Value of exports made

-

   Rs.    1,000

(ii)

Cost of locally purchased materials

-

  Rs.       900

(iii)

Other costs

-

Rs.       200

(iv)

Total costs

-

   Rs.    1,100

(v)

Loss

-

   Rs.       100

 

(II) Exports using duty-free imported raw materials

 

            (i)  Value of exports made                                      -                       Rs.    1,000

 

            (ii) Cost of using duty-free imported materials                     -                       Rs.       600

 

            (iii) Other costs                                                                   -                       Rs.       200

 

            (iv)  Total costs                                                                    -                       Rs.       800

 

            (v)  Profits                                                                          -                       Rs.       200

 

 

5. The valuation of the stock assumes importance in view of the matching concept.
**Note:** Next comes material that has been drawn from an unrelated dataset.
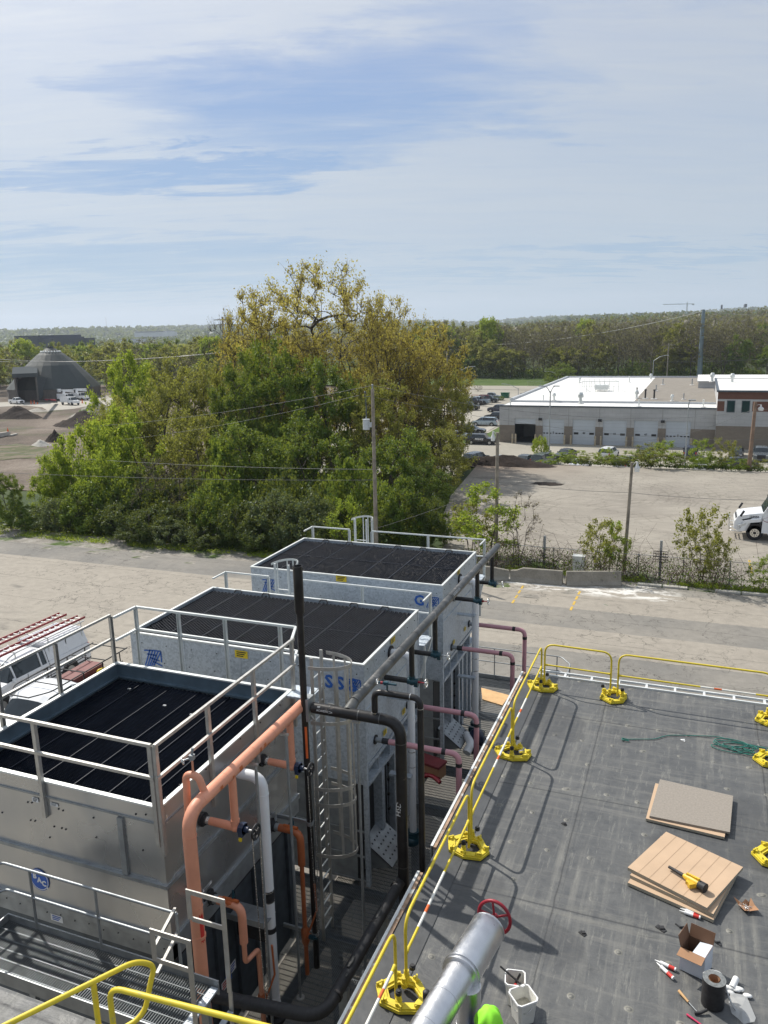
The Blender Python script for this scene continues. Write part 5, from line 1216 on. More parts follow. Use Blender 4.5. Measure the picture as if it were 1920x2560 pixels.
# person: only the crown of a bright hood is in the picture
def skin_mesh(name, joints, edges, mats, par, sub=2, mat=0):
    me = bpy.data.meshes.new(name); me.from_pydata([j[0] for j in joints], edges, [])
    o = bpy.data.objects.new(name, me); C.objects.link(o)
    mo = o.modifiers.new('s', 'SKIN'); mo.use_smooth_shade = True
    for v, j in zip(me.skin_vertices[0].data, joints):
        r = j[1]; v.radius = r if isinstance(r, tuple) else (r, r)
    me.skin_vertices[0].data[0].use_root = True
    sb = o.modifiers.new('u', 'SUBSURF'); sb.levels = sb.render_levels = sub
    dg = bpy.context.evaluated_depsgraph_get(); dg.update()
    m2 = bpy.data.meshes.new_from_object(o.evaluated_get(dg)); bpy.data.objects.remove(o)
    m2.materials.clear()
    for m in mats: m2.materials.append(m)
    m2.polygons.foreach_set('use_smooth', [True] * len(m2.polygons))
    n = bpy.data.objects.new(name, m2); C.objects.link(n); n.parent = par; return n
pc = PZ(1222, 2548, 7.84)
pr = thing('person', 'person in a bright green hood, only the crown showing at the bottom edge', 'person', (pc.x, pc.y - .02, ZR))
H = 1.62
J = [((0, 0, .92), (.15, .11)), ((0, 0, 1.12), (.13, .10)), ((0, .01, 1.32), (.16, .11)), ((0, .0, 1.40), (.09, .07)), ((0, .01, 1.46), (.05, .05)), ((0, .02, 1.58), (.075, .09)), ((0, .02, 1.66), (.06, .08)),
     ((-.19, 0, 1.36), .05), ((-.25, .03, 1.08), .04), ((-.17, .20, .92), .032), ((.19, 0, 1.36), .05), ((.25, .03, 1.08), .04), ((.17, .20, .92), .032),
     ((-.09, 0, .86), .085), ((-.10, .03, .48), .06), ((-.10, 0, .10), .045), ((-.10, .12, .05), .045), ((.09, 0, .86), .085), ((.10, .03, .48), .06), ((.10, 0, .10), .045), ((.10, .12, .05), .045)]
E_ = [(0, 1), (1, 2), (2, 3), (3, 4), (4, 5), (5, 6), (3, 7), (7, 8), (8, 9), (3, 10), (10, 11), (11, 12), (0, 13), (13, 14), (14, 15), (15, 16), (0, 17), (17, 18), (18, 19), (19, 20)]
bd = skin_mesh('body', J, E_, [MT['denim']], pr)
bd.data.materials.append(MT['hivis']); bd.data.materials.append(MT['skin']); bd.data.materials.append(MT['boot'])
mi = []
for p in bd.data.polygons:
    c = p.center; mi.append(3 if c.z < .14 else (2 if (c.z > 1.44 or (c.y > .12 and c.z < 1.0 and abs(c.x) > .12)) else (0 if c.z > .9 else 0)))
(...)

The company has incurred a loss in the current year on account of using local raw materials. According to the querist, the company may make profits by using/selling these imported duty-free raw materials in the next year, which have been received out of the exports made in the current year. But, it is to be noted that the amount of such profits cannot be estimated as:

 

(a)        The company would not be having firm export orders to definitely ascertain the use of such materials in future exports.

 

(b)        In case the company sells such materials in the local market, the sale price cannot be ascertained as it will depend on the market conditions at the time of sale including the customs duty structure at that point of time. It may so happen that the price may fall and consequently, a loss may be incurred.

 

(c)        These materials are basically commodities and, hence, subject to volatile price movements.

 

6.In view of the above, the querist has sought the opinion of the Expert Advisory Committee on the following issues:

 

(i)         At the year end, should these materials be valued at their cost or should they include the duty element.

 

(ii)        The company has also not got/applied for advance licences in respect of the goods which it has already exported during the year. Is it necessary that at the year end the company’s entitlements to these licences be valued and brought into the books? If so, at what value?

  

                                                                       Opinion                                    December 9, 1996

 

1.  The Committee notes para 13.16 of the ‘Guidance Note on Terms Used in Financial Statements’, issued by the Accounting Standards Board of the Institute of Chartered Accountants of India, which defines, inter alia:

 

                        “Prudence

 

A concept of care and caution used in accounting according to which (in view of the uncertainty attached to future events) profits are not anticipated, but recognised only when realised, though not necessarily in cash. Under this concept, provision is made for all known liabilities and losses, even though the amount can not be determined with certainty and represents only a best estimate in the light of available information.”

 

2.  The Committee notes paragraph 6.3 of Accounting Standard (AS) 2 on ‘Valuation of Inventories’, issued by the Institute of the Chartered Accountants of India, which states, inter alia:

 

“6.3      ‘Cost of Purchase’ consists of the purchase price including duties and taxes, freight inwards and other expenditure directly attributable to acquisition, less trade discounts, rebates, duty draw backs and subsidies, in the year in which they are accounted, whether immediate or deferred, in respect of such purchase.”

 

3. The Committee notes from above that one of the major considerations governing the selection and application of accounting policies is ‘prudence’, according to which profits are not anticipated but recognised only when realised in view of uncertainty attached to future events. In view of the various uncertainties involved as stated by the querist in para 5 of the query, the benefit arising out of import of raw materials free of customs duty can be realised, in the view of the Committee, only when these materials are sold or the goods manufactured therefrom are sold.

 

4. With regard to entitlements of advance licences, the Committee is of the view that the cost of such entitlements is not reliably ascertainable, and their net realisable values may fluctuate considerably since they would also depend on many uncertain factors such as demand for imported goods, change in prices of domestic goods, rate of custom duty prevailing at the relevant point of time etc.

 

5. On the basis of the above, the opinion of the Committee on the issues raised in para 6 of the query is as follows:

 

(i)         The imported raw materials should be recorded at the cost at which they are procured.

 

(ii)        The company’s entitlement to advance licences in respect of goods already exported should not be valued and brought into the books.